Projects Being Implemented for Infrastructure in Kenya
- Trading: The Lamu Port and South Sudan Ethiopia Transport (LAPSSET) projects will open up a passageway for an increase of trade opportunities with Kenya’s northern neighbors, South Sudan and Ethiopia. The development of this project will lead to opportunities in construction of railroads, roads, airports, houses and utilities. Opportunities are expected in multiple areas of Kenya because of the LAPSSET project.
- Housing: The National Housing Corporation is using its principal agency status of implementing the government housing policy by putting a program in place to enable interested investors to recognize the current goal of building 150,000 housing units per year. Facilitating this project into action will create more openings for Kenyans and their living situation, allowing people to move up in the housing world, instead of staying in the same place for decades.
- Economy: The Kenya Airports Authority is in the midst of building a shopping mall, a hotel, a business zone and a commercial passenger terminal at JKIA. This terminal would provide successful bidding companies with equipment and materials for this improvement to Kenya’s Airport. This development would most likely increase the flow of people through Kenya because of the improved infrastructure, pulling Kenya towards its goal of becoming an intra-regional hub for infrastructure.
- Telecommunications and Transportation: There is a $556 billion investment planned for infrastructure development in Kenya. The majority of this investment will focus on telecommunications and power generation infrastructure. There are also major road projects that are ongoing, one being the Nairobi Southern Bypass, which was appointed in 2012 and is now 40 percent complete. An estimated $5.14 billion has been set aside for road project investment in Kenya. Many industries are expected to benefit from this planned infrastructure, which include oil and gas, mining, agriculture and retail.
Through large investments like these, Kenya will soon become the center for trade in Africa because of its resources, as well as potential investors that are willing to contribute to the growing infrastructure in Kenya. However, delays and an increase in completion cost may take place as a result of legal issues.

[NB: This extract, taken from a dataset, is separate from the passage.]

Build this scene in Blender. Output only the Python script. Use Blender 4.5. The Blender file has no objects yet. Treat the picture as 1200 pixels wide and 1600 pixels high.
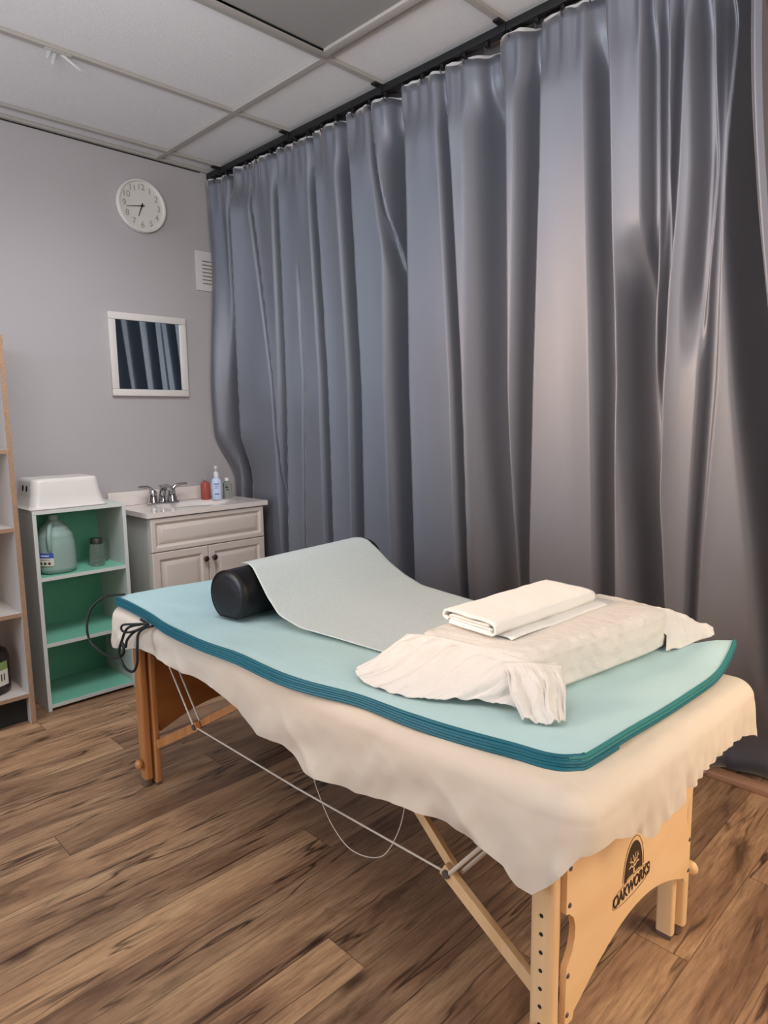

Limitations on the type of projects international firms can get involved in have been enacted because of legislative changes to the process. Before these restrictions can be addressed, global firms will have to form local partnerships in order for infrastructure projects in Kenya to be accepted. Once these obstacles are overcome, Kenya will hopefully become a center for trade for people throughout the continent of Africa.